Chinese Ships And Radar Boost Navies of Pakistan, Bangladesh And Sri Lanka
China is reported to be boosting its arms links with South Asian nations, with further supply of an advanced anti-stealth radar to Pakistan as well as frigates to Pakistan, Bangladesh and Sri Lanka
Jane’s Defence Weekly, a magazine reporting on military and corporate affairs, said it had identified Chinese-made JY-27A counter-very-low-observable radar from satellite images of Pakistan’s Mianwali Air Base, captured on August 29.
This 3D long-range radar is capable of detecting stealth aircraft such as the F-22 from 500 km (310 miles) away with its active phased array antenna using very high frequency waves. Either installed on land or mobile on vehicles, it is jamming-resistant and could also guide surface-to-air missiles to strike incoming aircraft.
The radar is believed to have arrived at the airbase in northeast Pakistan between June 5 and August 29, and was not fully operational as of September 2, according to Jane’s.
Neither Pakistan nor China made the sale of the JY-27A public, but earlier this month representatives of both sides attended a ceremony at a Shanghai shipyard to mark the steel-cutting of a second batch of Type 054A guided-missile frigates.
They were the third and fourth vessels the Chinese shipbuilder CSSC had built for the Pakistan Navy. Construction on the first two of the Type 054A/P began in December 2018 and they are expected to be delivered in 2021.
Type 054A frigate has been the main strength frigate in service with China’s People’s Liberation Army Navy since 2007. The Pakistan Navy already has four F22P frigates in service – a Chinese design based on the previous Type 053 and Type 054 – and three of them were built in China.
“Compared with their potential adversary the Indian Navy, the Pakistani navy will be better equipped,” Shi Lao, a Shanghai-based military commentator, said.

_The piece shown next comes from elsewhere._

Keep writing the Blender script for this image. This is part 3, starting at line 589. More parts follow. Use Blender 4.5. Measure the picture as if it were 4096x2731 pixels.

Last week’s amateur photos also showed that two newly retired PLA Navy frigates, Type 053H3 Putian and Lianyungang, had been refurbished in Shanghai and painted in the colours and numbers of the Bangladesh Navy. They had been bought by the latter and are expected to be handed over by the end of the year.
China also gifted a retired Type 053H2G ship, Tongling, to the Sri Lanka Navy. It was renamed Parakramabahu and commissioned in Colombo in late August, adding to the Chinese-built warships operating in the Indian Ocean.
Chinese efforts to strengthen military ties in the region have long caused concern in India, whose “string of pearls” theory contends that China is encircling India by developing relationships with its neighbours around the Indian Ocean.
“China’s military cooperation with South Asian nations is nothing new. It has been going on for decades,” said Wang Dehua, a South Asia expert at the Shanghai Municipal Centre for International Studies.
Wang said that what China offered to those countries, including Pakistan, would not pose much threat to India because it could not match the level of armament that India possessed or had access to, such as aircraft carriers and Su-30MKI fighters.
India’s military ties with countries including Sri Lanka and Bangladesh were also much stronger and more long-standing, he said.
“India sees South Asia as its backyard and is paranoid about China’s presence in the region,” Wang said. “Such a mindset should end.”